:: Given information ::

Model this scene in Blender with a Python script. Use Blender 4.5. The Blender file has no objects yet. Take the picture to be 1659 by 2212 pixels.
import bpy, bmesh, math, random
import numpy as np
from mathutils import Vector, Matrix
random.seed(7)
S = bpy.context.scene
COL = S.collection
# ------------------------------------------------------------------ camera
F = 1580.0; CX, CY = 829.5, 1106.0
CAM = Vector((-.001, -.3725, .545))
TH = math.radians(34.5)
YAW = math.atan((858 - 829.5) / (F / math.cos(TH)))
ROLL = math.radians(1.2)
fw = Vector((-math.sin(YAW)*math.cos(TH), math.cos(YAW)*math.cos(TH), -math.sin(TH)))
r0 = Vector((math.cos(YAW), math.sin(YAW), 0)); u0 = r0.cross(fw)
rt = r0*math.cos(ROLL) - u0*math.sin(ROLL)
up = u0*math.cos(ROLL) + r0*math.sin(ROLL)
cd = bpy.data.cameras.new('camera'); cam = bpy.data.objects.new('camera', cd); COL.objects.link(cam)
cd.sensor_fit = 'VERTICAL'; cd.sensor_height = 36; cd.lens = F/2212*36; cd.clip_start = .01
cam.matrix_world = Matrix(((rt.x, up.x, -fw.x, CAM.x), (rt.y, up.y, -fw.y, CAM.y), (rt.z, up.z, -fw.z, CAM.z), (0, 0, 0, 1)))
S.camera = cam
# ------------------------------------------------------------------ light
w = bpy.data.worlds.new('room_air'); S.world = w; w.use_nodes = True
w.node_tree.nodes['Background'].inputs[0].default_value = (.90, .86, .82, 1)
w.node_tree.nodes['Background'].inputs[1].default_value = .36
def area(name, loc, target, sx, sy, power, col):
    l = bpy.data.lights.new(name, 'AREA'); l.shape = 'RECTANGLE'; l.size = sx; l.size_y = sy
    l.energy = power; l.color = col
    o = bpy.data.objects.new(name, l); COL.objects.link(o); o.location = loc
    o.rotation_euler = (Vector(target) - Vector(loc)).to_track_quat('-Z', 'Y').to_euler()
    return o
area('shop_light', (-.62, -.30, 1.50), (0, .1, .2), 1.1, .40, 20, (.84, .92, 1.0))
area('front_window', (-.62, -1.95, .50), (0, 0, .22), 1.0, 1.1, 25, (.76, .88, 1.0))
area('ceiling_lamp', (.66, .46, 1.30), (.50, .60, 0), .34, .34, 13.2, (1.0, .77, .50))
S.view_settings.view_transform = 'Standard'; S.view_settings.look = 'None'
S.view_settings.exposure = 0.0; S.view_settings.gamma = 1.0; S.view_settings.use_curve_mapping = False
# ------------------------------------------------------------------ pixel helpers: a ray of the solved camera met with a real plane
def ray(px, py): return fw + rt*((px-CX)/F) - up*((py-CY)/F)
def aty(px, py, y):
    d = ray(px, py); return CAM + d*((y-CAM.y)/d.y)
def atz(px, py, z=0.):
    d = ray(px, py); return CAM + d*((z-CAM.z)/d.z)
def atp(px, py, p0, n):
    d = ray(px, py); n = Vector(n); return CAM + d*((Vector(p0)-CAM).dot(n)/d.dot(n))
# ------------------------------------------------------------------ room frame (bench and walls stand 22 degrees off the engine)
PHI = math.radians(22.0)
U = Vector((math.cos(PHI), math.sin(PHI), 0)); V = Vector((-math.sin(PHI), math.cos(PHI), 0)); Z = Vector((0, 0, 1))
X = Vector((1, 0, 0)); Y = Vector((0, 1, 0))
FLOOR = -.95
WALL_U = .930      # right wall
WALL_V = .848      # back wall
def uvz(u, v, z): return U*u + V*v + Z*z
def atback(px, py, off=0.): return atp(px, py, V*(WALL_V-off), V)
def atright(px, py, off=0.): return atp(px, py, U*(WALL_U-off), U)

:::

**Given request:** Which lines in the listing above hold the word "with"? Show each of them.

**Exercise output:**
Model this scene in Blender with a Python script. Use Blender 4.5. The Blender file has no objects yet. Take the picture to be 1659 by 2212 pixels.
# ------------------------------------------------------------------ pixel helpers: a ray of the solved camera met with a real plane